Economic stimulus does nothing about affordability of goods in a shortage. Quite the opposite, economic stimulus just causes inflation for goods in a shortage. Which is exactly what we’ve seen for 15 years.
It's a bit of evasion. If you support the claim that it's housing which keeps Western societies birthrate low, you building your theory on the same sand of "economy prevents youth from having kids".
I have a large extended family and we're fairly tight-knit. Lots of family gatherings each year. When questions like this pop up we can just ask the "kids" what they think (kind of a neat idea). Here's the top three replies from last Thanksgiving:
1) We can't afford it.
2) There isn't really a "dating scene" anymore.
3) I'm not starting a family in this country.
and that's the end of things because we either can't or won't address their concerns.
The problem with "just" asking people is that people aren't always aware of the reasons for their own behavior, and even if they are, they are prone to giving socially desirable answers, _especially_ in a social setting like a family Thanksgiving dinner.
Point 1 about affordability is directly contradicted by the fact that low income households are having the most children (except for a tiny minority of ultra rich), and those kids are rarely starving to death.
Point 2 is true, and probably a factor, but even married couples and partners sharing a household are having less children than before.
Point 3 is another excuse: fertility rates are low in _all_ industrialized nations in the world, from Canada, Italy, to Australia, to Japan, with perhaps Israel as the only exception. Meanwhile the countries with high fertility rates are absolutely terrible places to live like Afghanistan or Somalia.
Right. Kids cost time and money. So the lifestyle you can afford _with_ kids is slightly lesser than _without_ kids. But this is true at all income levels below the richest 1% or so.
Every person who chose to have kids had to make some lifestyle adjustments. If "we cannot afford kids" just means "if we had kids we'd have to make some lifestyle adjustments" then practically nobody could afford kids in this sense, including the overwhelming majority of people who _did_ have kids and are doing fine.

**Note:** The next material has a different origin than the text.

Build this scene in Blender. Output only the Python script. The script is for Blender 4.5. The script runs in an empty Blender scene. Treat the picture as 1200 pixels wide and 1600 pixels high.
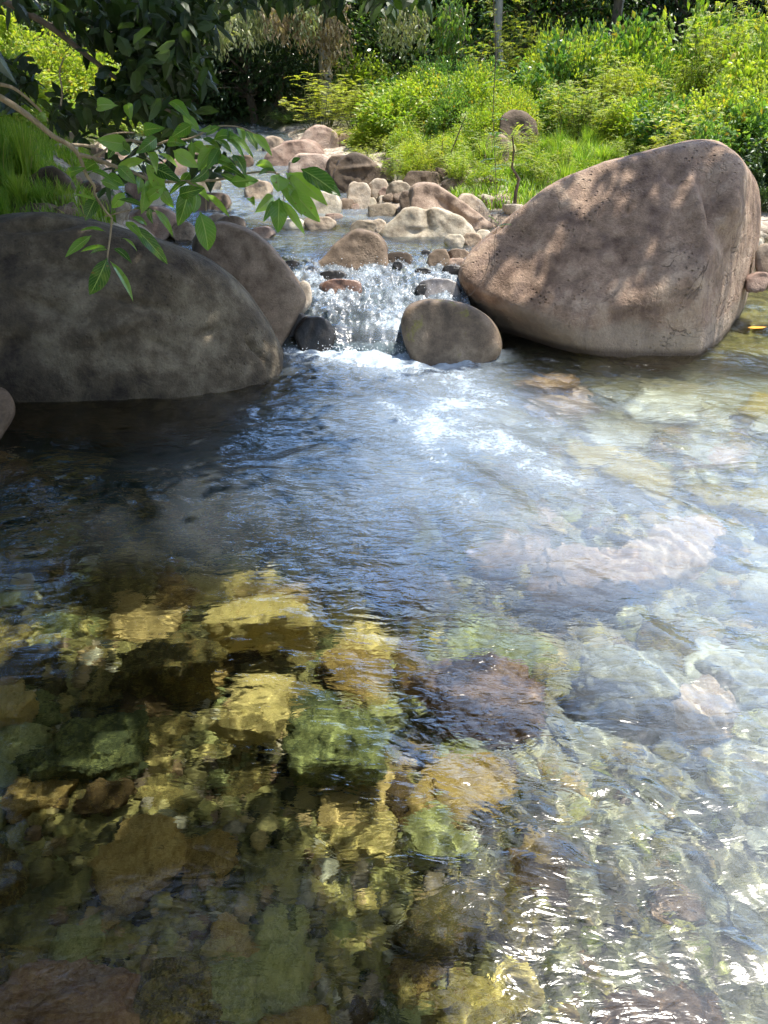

That shows that "we cannot afford kids" is not really the reason you're not having kids. More honestly it's "we prefer having more time and money over having children" which is not even an objectively bad preference, but people don't like phrasing it that way because it sounds selfish.
So they say "we cannot afford it", suggesting "we _would_ have kids if we had more money", except in reality they still wouldn't, because at a higher income level they'd be making exactly the same argument, too. Which is why we see fertility rates _decreasing_ with income levels, up to a household income of approximately $500K/year in the US.
Income is not wealth. The crisis is caused by the inability for the median income here to build wealth. That people can’t separate the two is a large part of the problem.
As long as your saving is being eaten by asset inflation, no matter how fast you’re running, you’re still on a treadmill.
Babies are also free labor. They are just like the AI agents of today, parents had their children do a variety of things around the farm, instead of paying for tokens, they had to feed them, thats all.